Brendan Crill writes his senior thesis on the topic. A simplified
radiometer is designed using only a feed-horn, OMT and 2 HEMTS (no magic tee).
Senior theses also came from Melvin Phua, who built the earliest
prototype, and Julia Steinberger, who modelled the effects of
galactic foreground contamination.
- 1995-1996
Brian Keating continues polarization work on both theoretical and experimental fronts, for his graduate work at Brown University under Peter Timbie.
His work with Alexander Polnarev explores the effects of recombination and reionization on the polarization characteristics of the CMB.
Joshua Gundersen begins working on the project as well, as a post-doctoral researcher, and designs the Ka-band feed horn.
- 1997
The Brown group moves to the University of Wisconsin-Madison, in search
of better cheese, beer and ice cream.
Brian Keating shifts the POLAR project into high gear, and soon many important
pieces of hardware are constructed, such as the dewar and feed horn. Preliminary radiometer testing and calibration is performed.
Chris O'Dell joins the group as a graduate student, and Nathan Stebor joins
as an undergraduate.
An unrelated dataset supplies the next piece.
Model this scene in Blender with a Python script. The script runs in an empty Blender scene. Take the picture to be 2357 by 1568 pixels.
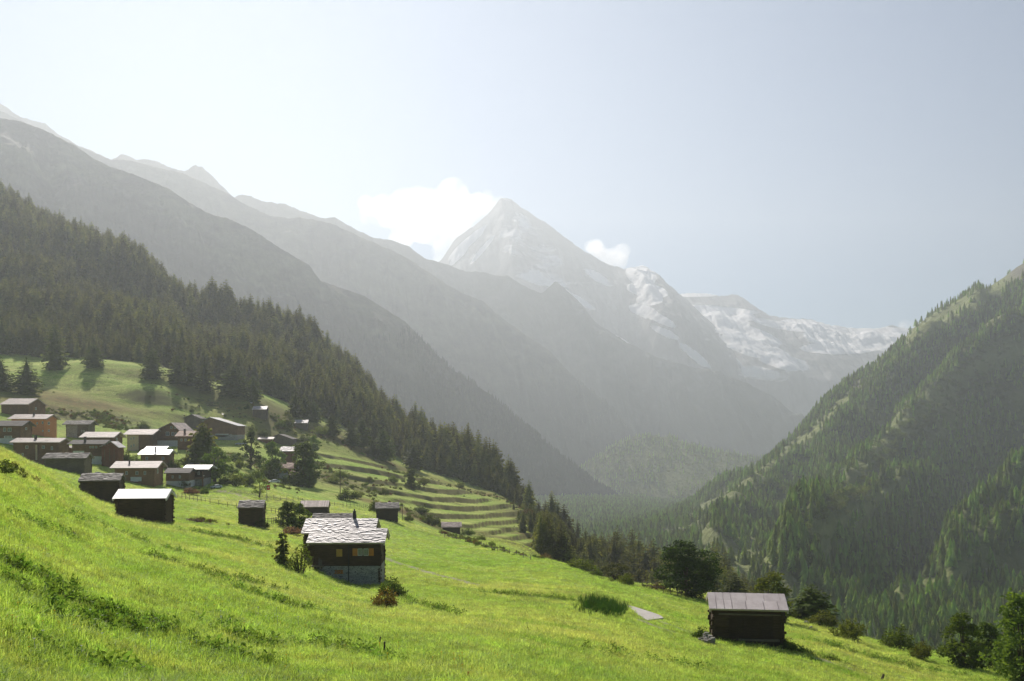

Lucio Piccirillo comes to Wisconsin from the Bartol Research
Institute, and also begins pitching in.
- 1998-1999
The long haul of constructing POLAR continues, and the group learns many important lessons in the design and construction of a microwave polarimeter.
At long last, POLAR appears ready for operation, and is deployed to its new home
in Pine Bluff, Wisconsin, and the Pine Bluff Observatory (PBO). PBO is a small astronomical installation run by the University of Wisconsin-Madison Astronomy Department. Many important systematic effects are noticed, and many months are
spent debugging the instrument. First light is roughly in December, 1998.
Also in 1999, Nate Stebor writes his undergraduate thesis on CMB polarization, and Brian Keating earns his doctorate for work on POLAR and CMB polarization theory.
- March 2000
After considerable debugging, POLAR is deemed ready for concerted observations,
although still only possessing a single frequency band of 26-36 GHz.
After a mere three months of observations through the unstable spring of 2000, POLAR is shut down for the summer. The decision is made to mate the radiometer
to the newly constructed COMPASS telescope, possessing a 2.6 meter primary dish
that allows exploration of CMB polarization at smaller angular scales where the
signal is thought to be higher. The spring of 2000 was thus POLAR's only season of large angular-scale observations. COMPASS takes its first data in the following year.
- June 2000-July 2001
Intensive analysis efforts are performed by Brian Keating and Chris O'Dell,
although Dr. Keating is performing this work as a post-doc at Caltech in his spare time. The analysis is slow going, and a nasty offset is discovered in the data.
Two analysis "ringers" are brought in from the outside, Max Tegmark and Angelica de Oliveira-Costa. The work accelerates. After discovering how to effectively treat the offset, a new upper limit on large angular scale polarization is set, roughly at the level of 10 µK.